Wastelands on Exhibit

 

I have put up a gallery of images from a photographic project that I did this spring and summer: Wastelands: An Analysis of the Early Anthropocene Swamps of Glacial Lake Passaic

 

Photographs from this project are on display in Carlos Gor’s exhibit “Vernacular. Diálogos Entre Micropolíticas Del Paisaje” at La Madraza, Centro de Cultura Contemporanea in Granada, Spain. There are many more images at the gallery above and I will eventually put up the full text of the essay as it going into the accompanying catalog.

 

In his 1961 book, Megalopolis: the Urbanized Northeastern Seaboard of the United States, geographer Jean Gottman adopted the Greek term “megalopolis” to refer to vast conurbations such as the northeastern seaboard of the United States, from Washington DC to Boston. This megalopolis, he observed, would not have a uniform population density but rather would be composed of multiple urban centers and the interstitial spaces between them.

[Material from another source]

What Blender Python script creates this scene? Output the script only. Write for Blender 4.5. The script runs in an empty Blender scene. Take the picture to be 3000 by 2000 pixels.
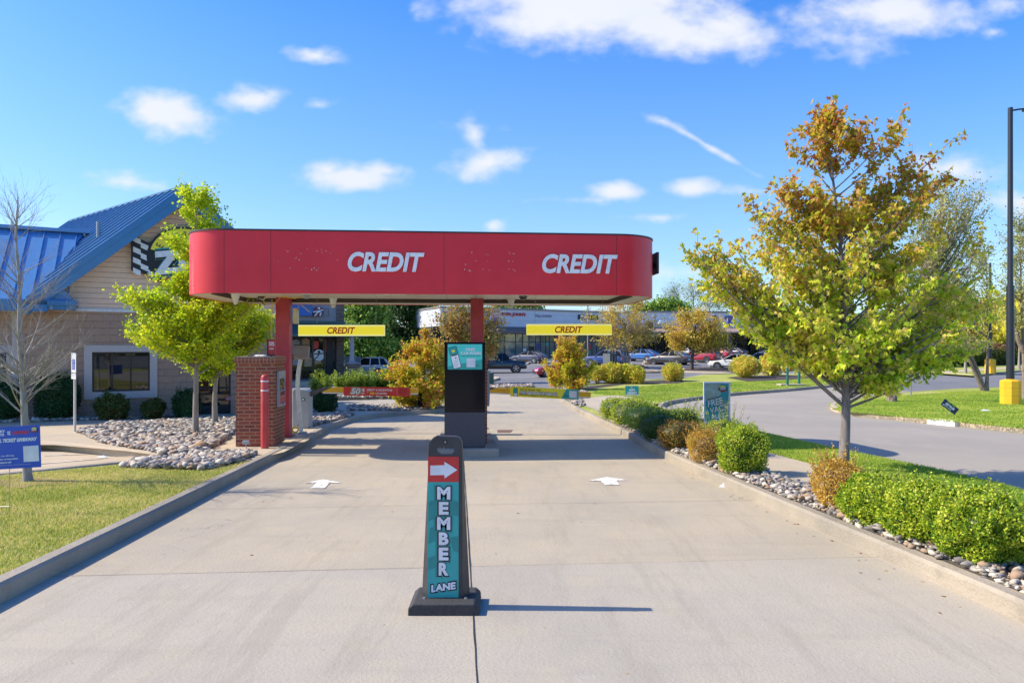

Even as megalopolitan territories have developed across the globe and the price of land in their boundaries has skyrocketed, interstitial spaces within them persist in terms of what Ignasi de Sola-Morarles called terrain vague, leftover spaces that have been abandoned for some reason. Understanding the potential of such sites—not to develop them, as is the vogue for too many architects, but to leave them as is or to allow damaged ecological systems to be restored—is a critical task for urban researchers today.

In this photo essay, I look at a group of such areas in Essex County, New Jersey, the densest and most urbanized county of the densest and most urbanist state in the United States, specifically at huge swamps remaining from the draining of Glacial Lake Passaic that comprise roughly ¼ of the county’s acreage. My interest is in both the history and conflicts over these areas and the tenuous relationship individuals have with the borders of such areas, especially now that extreme weather events have become annual occurrences.